Suppose you have a complex inner product space $V$, a subspace $S$, and some vector $v\in V$ such that $$\langle v,s\rangle+\langle s,v\rangle\leq\langle s,s\rangle$$ for all $s\in S$. How can you determine $v\in S^\perp$?
I jotted down that for a given $\epsilon>0$ and $s\in S$, there exists $c\in\mathbb{C}$ depending on such $\epsilon$ and $s$ such that $\langle cs,cs\rangle=|c|^2\|s\|<\epsilon$. Then $$ \begin{align*} \langle v,cs\rangle+\langle cs,v\rangle &=\bar{c}\langle v,s\rangle+c\langle s,v\rangle\\ &=\bar{c}\langle v,s\rangle+c\overline{\langle v,s\rangle}=2\Re(\bar{c}\langle v,s\rangle)\\ &\leq \langle cs,cs\rangle=|c|^2\|s\|<\epsilon \end{align*} $$
My hope was to somehow show $\Re\langle v,s\rangle$ and $\Im\langle v,s\rangle$ equal $0$, but it seems to be going in the wrong direction. Is there a more useful approach?

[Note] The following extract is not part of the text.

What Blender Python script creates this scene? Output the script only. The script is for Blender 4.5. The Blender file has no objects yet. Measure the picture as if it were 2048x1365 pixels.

Hint: Let $s\in S$ be a nonzero vector. Then $\varepsilon \alpha s\in S$ for every $\varepsilon>0$ and every $\alpha\in\mathbb{C}$. Hence $\langle v,\varepsilon \alpha s\rangle+\langle \varepsilon \alpha s,v\rangle\leq \langle \varepsilon \alpha s,\varepsilon \alpha s\rangle$ for all $\varepsilon>0$. Argue that $\mathrm{Re}(\langle \alpha s,v\rangle)=0$. As $\alpha$ is arbitrary, argue further that $\langle s,v\rangle=0$.